Me interesa el tipo humano que se expresa en este libro, cómo enuncia cuatro cinco verdades fundamentales, cómo enumera destellos que ha tenido y que, imagino, se ha apresurado a anotar. Lo siento, pero la imagen se impone: yo siempre supongo al buen aforista anotando en libretitas, en billetitos, antes de que la idea expresada se desvanezca. Porque un aforismo no es una idea, no es ni siquiera una idea registrada verbalmente.
A la manera de Eder, es una idea sencilla expresada con profundidad, con ironía, incluso con sarcasmo. Un aforismo es una ocurrencia convertida en ingenio escrito. Es idea recibida o tópico a los que se les da la vuelta y otra vuelta más: no para servirlo como plato obvio, sino como pensamiento imprevisto.
Tomar frases hechas, predecibles, expresiones vulgares o tradicionales, refranes, viejos adagios para alterarlos, para desactivar esas ideas recibidas, esas evidencias pomposas o de baratillo. Eder elabora un volumen de gran coherencia, que no sé si eso es un elogio para un aforista. Tiene gran coherencia no porque todo encaje, sino porque el autor se retrata a pedazos.
Al leer a Eder tengo la impresión de tratar con un tipo conocido: alguien irónico, socarrón, levemente escéptico, sanamente sentimental y esperanzado; alguien dispuesto a vivir sin penarse, sin arrepentirse, aceptando la tragedia que es la vida, su brevedad y su sinsentido. Eder le saca sentido y punta a las cosas gracias a que afila ideas, las condensa, las sintetiza. Con ello nos hace un gran servicio.
Descree de la cultura del mamotreto, pero a la vez se aleja del pensamiento corto y fácil. Eder es breve pero profundo, jamás trivial. ‘Relampagos’ es el retrato del aforista impenitente, el retrato de quien se perfila y se encuentra examinándose y examinando las sentencias que pronuncia o propele.
No pide disculpas por pensar, no se arrepiente de sus ideas. Si no fuera por el humor, muchas de esos enunciados podrían ser graves o banales. Pero como todo el libro de Eder es exactamente humorístico, en el sentido disolvente de la expresión, pues el resultado es inteligente.

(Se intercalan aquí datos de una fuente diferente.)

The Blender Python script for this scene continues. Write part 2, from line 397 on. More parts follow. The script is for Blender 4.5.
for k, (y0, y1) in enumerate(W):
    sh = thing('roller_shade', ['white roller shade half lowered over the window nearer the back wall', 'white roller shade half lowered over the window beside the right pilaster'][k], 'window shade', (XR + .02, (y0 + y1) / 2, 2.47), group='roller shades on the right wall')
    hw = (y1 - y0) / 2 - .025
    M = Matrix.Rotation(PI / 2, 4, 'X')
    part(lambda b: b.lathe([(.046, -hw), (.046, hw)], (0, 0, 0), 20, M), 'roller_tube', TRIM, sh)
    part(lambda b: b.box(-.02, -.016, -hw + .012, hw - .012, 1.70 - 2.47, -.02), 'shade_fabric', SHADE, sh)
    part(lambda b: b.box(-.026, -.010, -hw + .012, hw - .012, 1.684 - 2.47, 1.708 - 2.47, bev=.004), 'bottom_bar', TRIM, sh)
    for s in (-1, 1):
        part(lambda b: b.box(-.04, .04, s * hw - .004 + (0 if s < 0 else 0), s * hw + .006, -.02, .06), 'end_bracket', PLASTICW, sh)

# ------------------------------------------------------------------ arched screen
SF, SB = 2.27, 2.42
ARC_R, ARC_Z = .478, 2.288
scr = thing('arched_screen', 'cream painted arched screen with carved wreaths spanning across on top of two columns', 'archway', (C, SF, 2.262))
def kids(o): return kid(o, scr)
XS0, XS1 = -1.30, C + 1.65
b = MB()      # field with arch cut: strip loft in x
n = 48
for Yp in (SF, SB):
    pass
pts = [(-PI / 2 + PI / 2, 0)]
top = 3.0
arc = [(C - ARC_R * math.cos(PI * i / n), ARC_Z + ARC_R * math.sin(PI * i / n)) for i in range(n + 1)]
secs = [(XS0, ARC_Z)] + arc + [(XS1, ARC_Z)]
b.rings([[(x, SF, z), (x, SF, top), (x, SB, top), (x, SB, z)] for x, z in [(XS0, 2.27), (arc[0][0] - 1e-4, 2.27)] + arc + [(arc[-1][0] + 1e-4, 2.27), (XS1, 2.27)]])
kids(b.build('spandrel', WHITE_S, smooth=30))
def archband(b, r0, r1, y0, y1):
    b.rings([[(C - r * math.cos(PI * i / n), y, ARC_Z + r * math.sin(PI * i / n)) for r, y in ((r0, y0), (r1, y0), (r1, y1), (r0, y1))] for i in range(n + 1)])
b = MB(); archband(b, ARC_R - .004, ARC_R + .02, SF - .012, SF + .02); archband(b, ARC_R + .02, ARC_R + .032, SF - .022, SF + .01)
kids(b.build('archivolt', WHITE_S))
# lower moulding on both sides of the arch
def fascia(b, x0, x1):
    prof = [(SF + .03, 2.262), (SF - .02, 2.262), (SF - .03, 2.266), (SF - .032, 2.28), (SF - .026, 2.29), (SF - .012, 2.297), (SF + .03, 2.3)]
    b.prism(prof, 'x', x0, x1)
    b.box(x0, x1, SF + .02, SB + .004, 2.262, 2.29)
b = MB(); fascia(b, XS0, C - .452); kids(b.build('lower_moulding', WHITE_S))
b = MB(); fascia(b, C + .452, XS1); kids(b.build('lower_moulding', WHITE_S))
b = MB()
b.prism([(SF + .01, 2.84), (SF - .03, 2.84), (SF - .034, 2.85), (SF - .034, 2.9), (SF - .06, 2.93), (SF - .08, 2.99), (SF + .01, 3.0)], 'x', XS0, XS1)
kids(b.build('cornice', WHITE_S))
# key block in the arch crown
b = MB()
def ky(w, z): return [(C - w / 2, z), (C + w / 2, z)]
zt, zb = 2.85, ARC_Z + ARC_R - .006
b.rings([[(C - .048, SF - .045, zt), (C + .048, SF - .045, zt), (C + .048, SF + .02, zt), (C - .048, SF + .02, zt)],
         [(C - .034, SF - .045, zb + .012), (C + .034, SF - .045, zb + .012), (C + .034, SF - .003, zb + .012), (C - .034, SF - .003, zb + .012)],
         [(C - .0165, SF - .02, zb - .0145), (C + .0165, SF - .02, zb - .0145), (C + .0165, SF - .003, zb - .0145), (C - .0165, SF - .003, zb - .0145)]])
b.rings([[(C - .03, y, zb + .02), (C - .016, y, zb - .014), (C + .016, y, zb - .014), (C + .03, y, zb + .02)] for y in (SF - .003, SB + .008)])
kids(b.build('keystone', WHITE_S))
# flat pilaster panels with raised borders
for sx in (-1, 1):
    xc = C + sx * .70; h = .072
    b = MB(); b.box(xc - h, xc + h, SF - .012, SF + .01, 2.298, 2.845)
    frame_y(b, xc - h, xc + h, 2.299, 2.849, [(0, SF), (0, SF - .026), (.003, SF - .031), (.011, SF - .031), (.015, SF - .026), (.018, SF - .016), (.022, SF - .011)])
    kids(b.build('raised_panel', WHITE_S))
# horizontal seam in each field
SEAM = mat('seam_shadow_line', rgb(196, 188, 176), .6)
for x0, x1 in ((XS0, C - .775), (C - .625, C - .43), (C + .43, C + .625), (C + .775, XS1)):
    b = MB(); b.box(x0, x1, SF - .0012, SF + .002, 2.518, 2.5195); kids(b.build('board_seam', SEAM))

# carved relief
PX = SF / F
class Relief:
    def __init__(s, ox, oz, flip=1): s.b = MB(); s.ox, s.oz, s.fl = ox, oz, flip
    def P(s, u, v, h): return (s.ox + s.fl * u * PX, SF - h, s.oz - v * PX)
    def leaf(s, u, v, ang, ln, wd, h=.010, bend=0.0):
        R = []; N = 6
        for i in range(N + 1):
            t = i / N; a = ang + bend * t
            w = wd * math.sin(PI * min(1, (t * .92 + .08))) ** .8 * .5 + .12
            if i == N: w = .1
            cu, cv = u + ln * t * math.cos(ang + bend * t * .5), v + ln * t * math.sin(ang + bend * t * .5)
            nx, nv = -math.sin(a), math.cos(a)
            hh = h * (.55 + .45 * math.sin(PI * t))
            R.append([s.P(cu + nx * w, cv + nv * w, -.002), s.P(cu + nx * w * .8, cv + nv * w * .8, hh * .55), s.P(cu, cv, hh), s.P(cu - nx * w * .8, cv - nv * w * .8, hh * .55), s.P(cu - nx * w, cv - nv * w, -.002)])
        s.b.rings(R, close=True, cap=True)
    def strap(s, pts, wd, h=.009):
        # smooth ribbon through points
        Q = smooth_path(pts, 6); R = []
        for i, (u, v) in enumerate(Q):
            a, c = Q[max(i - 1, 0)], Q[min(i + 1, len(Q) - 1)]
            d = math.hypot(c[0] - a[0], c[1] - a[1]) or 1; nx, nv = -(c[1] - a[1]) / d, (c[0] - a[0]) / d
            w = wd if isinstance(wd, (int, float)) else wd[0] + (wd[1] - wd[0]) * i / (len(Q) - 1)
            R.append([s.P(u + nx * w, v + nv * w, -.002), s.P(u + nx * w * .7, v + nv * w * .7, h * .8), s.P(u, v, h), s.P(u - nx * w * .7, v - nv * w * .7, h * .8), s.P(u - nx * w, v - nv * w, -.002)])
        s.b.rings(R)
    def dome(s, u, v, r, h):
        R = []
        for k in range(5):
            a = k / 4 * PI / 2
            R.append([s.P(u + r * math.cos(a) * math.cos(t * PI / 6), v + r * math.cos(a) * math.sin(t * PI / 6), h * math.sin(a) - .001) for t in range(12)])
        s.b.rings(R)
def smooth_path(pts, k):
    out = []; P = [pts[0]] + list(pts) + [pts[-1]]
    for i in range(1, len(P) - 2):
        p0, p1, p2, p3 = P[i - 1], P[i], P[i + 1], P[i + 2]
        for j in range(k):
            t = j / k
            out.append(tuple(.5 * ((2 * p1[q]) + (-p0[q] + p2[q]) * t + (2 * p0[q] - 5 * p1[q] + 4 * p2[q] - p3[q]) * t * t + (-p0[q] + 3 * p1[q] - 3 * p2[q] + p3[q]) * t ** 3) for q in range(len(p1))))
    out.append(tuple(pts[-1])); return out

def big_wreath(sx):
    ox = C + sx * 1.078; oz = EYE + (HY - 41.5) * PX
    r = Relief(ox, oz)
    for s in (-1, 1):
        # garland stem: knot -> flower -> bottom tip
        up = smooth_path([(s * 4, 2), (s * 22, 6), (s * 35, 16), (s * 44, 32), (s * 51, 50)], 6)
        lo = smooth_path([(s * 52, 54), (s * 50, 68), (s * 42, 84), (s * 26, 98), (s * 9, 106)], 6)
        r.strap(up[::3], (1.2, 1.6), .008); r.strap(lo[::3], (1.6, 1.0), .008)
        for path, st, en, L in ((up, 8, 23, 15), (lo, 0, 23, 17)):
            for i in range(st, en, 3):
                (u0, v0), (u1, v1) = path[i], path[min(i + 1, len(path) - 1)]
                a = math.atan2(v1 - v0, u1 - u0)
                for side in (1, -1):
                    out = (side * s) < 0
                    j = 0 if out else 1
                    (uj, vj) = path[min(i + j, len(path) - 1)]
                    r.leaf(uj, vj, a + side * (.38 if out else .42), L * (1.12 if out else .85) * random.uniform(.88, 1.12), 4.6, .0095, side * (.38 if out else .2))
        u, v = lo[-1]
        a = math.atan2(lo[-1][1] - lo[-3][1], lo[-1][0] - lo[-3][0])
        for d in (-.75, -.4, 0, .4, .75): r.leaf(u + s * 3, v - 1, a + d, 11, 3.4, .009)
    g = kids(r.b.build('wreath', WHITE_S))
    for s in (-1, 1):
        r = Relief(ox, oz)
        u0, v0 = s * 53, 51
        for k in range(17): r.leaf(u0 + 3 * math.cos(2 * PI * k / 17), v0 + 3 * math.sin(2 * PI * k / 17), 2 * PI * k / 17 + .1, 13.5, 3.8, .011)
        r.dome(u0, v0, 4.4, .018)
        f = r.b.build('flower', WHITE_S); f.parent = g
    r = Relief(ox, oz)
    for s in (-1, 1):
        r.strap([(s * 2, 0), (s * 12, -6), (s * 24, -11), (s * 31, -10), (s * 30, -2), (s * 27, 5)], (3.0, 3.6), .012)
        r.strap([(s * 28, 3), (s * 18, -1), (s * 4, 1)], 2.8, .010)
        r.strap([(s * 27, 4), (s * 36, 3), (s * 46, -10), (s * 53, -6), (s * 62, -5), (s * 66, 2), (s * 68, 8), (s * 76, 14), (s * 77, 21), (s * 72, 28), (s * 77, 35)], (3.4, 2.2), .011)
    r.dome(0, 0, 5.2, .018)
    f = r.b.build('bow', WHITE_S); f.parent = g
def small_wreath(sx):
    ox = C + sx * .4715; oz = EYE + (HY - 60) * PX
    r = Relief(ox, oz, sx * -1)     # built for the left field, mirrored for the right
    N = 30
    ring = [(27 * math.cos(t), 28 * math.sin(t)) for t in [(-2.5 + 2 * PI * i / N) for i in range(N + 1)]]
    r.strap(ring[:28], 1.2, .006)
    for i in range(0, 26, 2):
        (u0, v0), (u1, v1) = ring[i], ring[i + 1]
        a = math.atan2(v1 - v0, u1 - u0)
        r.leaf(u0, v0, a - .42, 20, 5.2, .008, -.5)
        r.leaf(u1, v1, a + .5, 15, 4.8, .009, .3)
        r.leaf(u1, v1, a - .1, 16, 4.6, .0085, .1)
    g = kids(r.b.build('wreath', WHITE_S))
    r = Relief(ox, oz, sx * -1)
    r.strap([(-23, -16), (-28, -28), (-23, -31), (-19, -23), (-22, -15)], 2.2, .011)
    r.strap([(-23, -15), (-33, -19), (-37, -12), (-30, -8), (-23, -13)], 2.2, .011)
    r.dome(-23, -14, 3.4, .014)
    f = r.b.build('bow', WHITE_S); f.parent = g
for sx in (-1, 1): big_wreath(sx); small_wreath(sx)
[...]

Tiene mucha gracia, que no es lo mismo que ser gracioso. Es otra cosa… Está tocado por la gracia de la comicidad cáustica y el lector lamenta que el volumen se le acabe entre las manos. Vamos, que no se nos cae el libro. De las manos no sólo se caen los mamotretos. También los librillos, si son una pesadez.
El de Eder es de una liviandad y de una sutileza tales que lo leemos con ahogo y desahogadamente: con inquietud, aprendiendo y forzándonos a mirarnos a nosotros mismos. Lo normal en estos casos es que quien escribe sobre un libro de aforismos, yo mismo en este caso, ponga unos ejemplos extraídos del volumen. Pues yo no haré tal cosa.

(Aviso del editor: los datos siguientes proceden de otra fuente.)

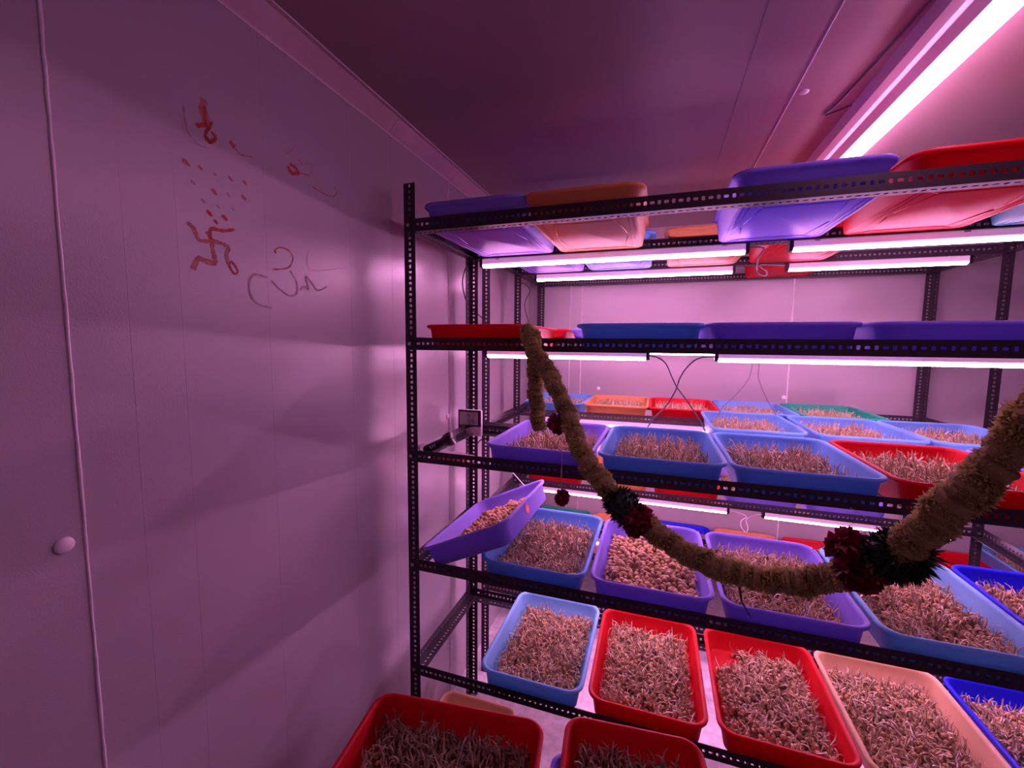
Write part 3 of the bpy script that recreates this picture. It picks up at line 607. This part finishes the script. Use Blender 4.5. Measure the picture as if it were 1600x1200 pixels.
def fuzzy(path, radius, dens, seedn, mats, pl=(.008, .0155), pw=.0040, skip=()):
    R = np.random.default_rng(seedn); P = np.array([p[:] for p in path]); seg = np.linalg.norm(np.diff(P, axis=0), axis=1); cum = np.concatenate([[0], np.cumsum(seg)]); T = cum[-1]
    m = MB(); rs = [radius*(.70+.09*math.sin(i*.9)+.06*math.sin(i*2.3+1)) for i in range(len(path))]; m.tube(path, rs, 12, 0)
    V = []; F = []; n = int(T*dens); o = 0
    for k in range(n):
        s = R.uniform(0, T); i = min(len(seg)-1, int(np.searchsorted(cum, s))-1 if s > 0 else 0); i = max(i, 0); t = (s-cum[i])/seg[i]; c = P[i]*(1-t)+P[i+1]*t; d = (P[i+1]-P[i])/seg[i]
        a = np.cross(d, [0.3,.9,.2]); a /= np.linalg.norm(a); b_ = np.cross(d, a); q = R.uniform(0, 6.283)
        rad = math.cos(q)*a+math.sin(q)*b_; tan = -math.sin(q)*a+math.cos(q)*b_
        lump = .86+.10*math.sin(s*95+q)+.07*math.sin(s*41+2*q)+.05*math.sin(s*210+3*q)
        base = c+rad*radius*.55*lump; dirn = rad*R.uniform(.5, 1)+d*R.normal(0, .45)+tan*R.normal(0, .45); dirn /= np.linalg.norm(dirn)
        L = R.uniform(*pl)*lump; sd = np.cross(dirn, R.normal(size=3)); sd /= np.linalg.norm(sd); nn = np.cross(dirn, sd); w_ = pw*R.uniform(.6, 1.2)
        v = [base-sd*w_*.4, base+sd*w_*.4, base+dirn*L*.6+sd*w_*.6+nn*.001, base+dirn*L+nn*L*.2*R.uniform(-1, 1), base+dirn*L*.6-sd*w_*.6+nn*.001]
        V += v; F += [(o, o+1, o+2, o+4), (o+4, o+2, o+3)]; o += 5
    m.add(V, F, 1); return m.mesh('flower_strand', mats)
o = obj('flower_strand', fuzzy(SP, .0305, 17000, 5, [M_PCORE, M_PETAL])); o.parent = gar; o.matrix_parent_inverse = Matrix.Translation(-G[0])
o = obj('flower_strand', fuzzy(S2, .0290, 15000, 6, [M_PCORE, M_PETAL])); o.parent = gar; o.matrix_parent_inverse = Matrix.Translation(-G[0])
def rose(c, r_, seedn, axis=None):
    R = np.random.default_rng(seedn); m = MB(); c = Vector(c); iv, iff = ICO
    m.add([c+Vector(v)*r_*.62 for v in iv], iff)
    for k in range(70):
        d = Vector(R.normal(size=3)).normalized(); s_ = d.cross(Vector(R.normal(size=3))).normalized(); t_ = d.cross(s_)
        h = r_*R.uniform(.45, .8); w_ = r_*R.uniform(.30, .45); o_ = c+d*r_*.45; pts = []
        for j in range(4):
            for i in range(5):
                u = (i-2)/2; v = j/3; wv = w_*math.sin(.5+1.9*v)
                pts.append(o_+d*(h*v*.75)+s_*(u*wv)+t_*(h*(.35*v*v+.22*u*u)+R.uniform(-.001, .001)))
        m.add(pts, [(j*5+i, j*5+i+1, (j+1)*5+i+1, (j+1)*5+i) for j in range(3) for i in range(4)])
    return m.mesh('rose', [M_ROSE], True)
def sprig(c, r_, axis, seedn, n=420):
    R = np.random.default_rng(seedn); m = MB(); c = np.array(c); ax = np.array(axis)/np.linalg.norm(axis); V = []; F = []; o_ = 0
    for k in range(n):
        d = R.normal(size=3); d -= ax*d.dot(ax)*.45; d /= np.linalg.norm(d); b0 = c+ax*R.uniform(-.5, .5)*r_+d*r_*.35
        L = r_*R.uniform(.3, .68); s = np.cross(d, R.normal(size=3)); s /= np.linalg.norm(s); w_ = R.uniform(.0015, .0034); nn = np.cross(d, s)*L*R.uniform(-.3, .3)
        V += [b0-s*w_*.5, b0+s*w_*.5, b0+d*L*.55+s*w_+nn*.5, b0+d*L+nn, b0+d*L*.55-s*w_+nn*.5]; F += [(o_, o_+1, o_+2, o_+4), (o_+4, o_+2, o_+3)]; o_ += 5
    m.add(V, F); m.tube([Vector(c-ax*r_*.55), Vector(c-ax*r_*.2), Vector(c+ax*r_*.2), Vector(c+ax*r_*.55)], [r_*.6, r_*.72, r_*.72, r_*.6], 12); return m.mesh('leaf_cluster', [M_LEAF])
def gpart(name, me, label=None):
    o = obj(name, me); o.parent = gar; o.matrix_parent_inverse = Matrix.Translation(-G[0])
    if label: o['label'] = label
    return o
gpart('rose', rose((-.232,1.058,H-.200), .027, 1), 'dark red rose')
gpart('leaf_cluster', sprig((-.056,.900,H-.336), .042, (.75,-.4,-.5), 2, 1100), 'dark green leaves')
gpart('rose', rose((-.024,.880,H-.356), .033, 3), 'dark red rose')
gpart('leaf_cluster', sprig((.346,.755,H-.304), .045, (.3,-.7,.65), 4, 1800), 'dark green leaves')
gpart('rose', rose((.316,.790,H-.350), .038, 5), 'dark red rose'); gpart('rose', rose((.300,.790,H-.318), .032, 15), 'dark red rose')
m = MB(); m.tube(spline([(-.317,1.195,1.437),(-.285,1.18,1.412),(-.254,1.168,1.389),(-.243,1.16,1.375),(-.243,1.16,1.297),(-.241,1.16,1.27)], 6), .0016, 6); gpart('thread', m.mesh('thread', [M_THREAD], True))
m = MB(); m.tube([(.166,.880,H-.425),(.162,.872,H-.445),(.168,.866,H-.48),(.185,.86,H-.505)], [.005,.003,.0015,.001], 6); gpart('thread', m.mesh('thread_tail', [mat('dark_stem', (.06,.03,.03), rough=.7)], True), 'dark dangling stem')
m = MB(); m.tube([(.30,.84,H-.385),(.26,.82,H-.34),(.33,.77,H-.27),(.30,.80,H-.255)], .0006, 4); gpart('thread', m.mesh('thread_loose', [M_THREAD], True))
gpart('rose', rose((-.240,1.16,1.250), .0225, 9), 'dark red rose hanging on a thread')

Los jirones están en la obra, no son versos sueltos. Confíen en mí. Por eso, no les pondré ningún ejemplo. Si quieren regalarse inteligencia y humor, si quieren asearse, si quieren orear el aire remansado de nuestras cavilaciones más tontas, lean a Eder. Cómprenlo. Me lo agradecerán. No me lo prescribió un doctor: me automedico.